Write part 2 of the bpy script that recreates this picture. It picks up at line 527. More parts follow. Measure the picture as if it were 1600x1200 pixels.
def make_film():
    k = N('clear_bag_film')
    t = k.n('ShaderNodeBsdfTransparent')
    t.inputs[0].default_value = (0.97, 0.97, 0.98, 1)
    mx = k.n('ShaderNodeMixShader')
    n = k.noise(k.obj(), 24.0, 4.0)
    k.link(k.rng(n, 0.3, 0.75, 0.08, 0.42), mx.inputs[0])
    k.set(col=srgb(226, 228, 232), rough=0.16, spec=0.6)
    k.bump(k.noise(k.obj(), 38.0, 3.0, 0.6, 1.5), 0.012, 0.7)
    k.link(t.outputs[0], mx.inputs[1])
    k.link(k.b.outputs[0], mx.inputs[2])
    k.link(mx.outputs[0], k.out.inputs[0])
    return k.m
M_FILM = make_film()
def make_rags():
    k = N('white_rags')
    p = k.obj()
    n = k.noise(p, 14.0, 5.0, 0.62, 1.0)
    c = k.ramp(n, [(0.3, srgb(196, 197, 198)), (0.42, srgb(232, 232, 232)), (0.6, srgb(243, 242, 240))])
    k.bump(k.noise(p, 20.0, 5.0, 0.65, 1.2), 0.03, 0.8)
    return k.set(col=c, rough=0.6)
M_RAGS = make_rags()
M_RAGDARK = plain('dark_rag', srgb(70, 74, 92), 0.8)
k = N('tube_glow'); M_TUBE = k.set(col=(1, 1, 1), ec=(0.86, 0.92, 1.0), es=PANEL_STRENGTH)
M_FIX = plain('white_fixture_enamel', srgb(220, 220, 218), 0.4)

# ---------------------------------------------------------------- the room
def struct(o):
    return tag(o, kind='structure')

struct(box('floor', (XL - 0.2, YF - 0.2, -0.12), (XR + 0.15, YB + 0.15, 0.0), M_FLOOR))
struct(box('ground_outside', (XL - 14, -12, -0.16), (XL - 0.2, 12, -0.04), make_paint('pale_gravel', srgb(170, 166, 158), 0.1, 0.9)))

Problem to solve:
Would you give the material above again, complete and exact?

Full output:
Write part 2 of the bpy script that recreates this picture. It picks up at line 527. More parts follow. Measure the picture as if it were 1600x1200 pixels.
def make_film():
    k = N('clear_bag_film')
    t = k.n('ShaderNodeBsdfTransparent')
    t.inputs[0].default_value = (0.97, 0.97, 0.98, 1)
    mx = k.n('ShaderNodeMixShader')
    n = k.noise(k.obj(), 24.0, 4.0)
    k.link(k.rng(n, 0.3, 0.75, 0.08, 0.42), mx.inputs[0])
    k.set(col=srgb(226, 228, 232), rough=0.16, spec=0.6)
    k.bump(k.noise(k.obj(), 38.0, 3.0, 0.6, 1.5), 0.012, 0.7)
    k.link(t.outputs[0], mx.inputs[1])
    k.link(k.b.outputs[0], mx.inputs[2])
    k.link(mx.outputs[0], k.out.inputs[0])
    return k.m
M_FILM = make_film()
def make_rags():
    k = N('white_rags')
    p = k.obj()
    n = k.noise(p, 14.0, 5.0, 0.62, 1.0)
    c = k.ramp(n, [(0.3, srgb(196, 197, 198)), (0.42, srgb(232, 232, 232)), (0.6, srgb(243, 242, 240))])
    k.bump(k.noise(p, 20.0, 5.0, 0.65, 1.2), 0.03, 0.8)
    return k.set(col=c, rough=0.6)
M_RAGS = make_rags()
M_RAGDARK = plain('dark_rag', srgb(70, 74, 92), 0.8)
k = N('tube_glow'); M_TUBE = k.set(col=(1, 1, 1), ec=(0.86, 0.92, 1.0), es=PANEL_STRENGTH)
M_FIX = plain('white_fixture_enamel', srgb(220, 220, 218), 0.4)

# ---------------------------------------------------------------- the room
def struct(o):
    return tag(o, kind='structure')

struct(box('floor', (XL - 0.2, YF - 0.2, -0.12), (XR + 0.15, YB + 0.15, 0.0), M_FLOOR))
struct(box('ground_outside', (XL - 14, -12, -0.16), (XL - 0.2, 12, -0.04), make_paint('pale_gravel', srgb(170, 166, 158), 0.1, 0.9)))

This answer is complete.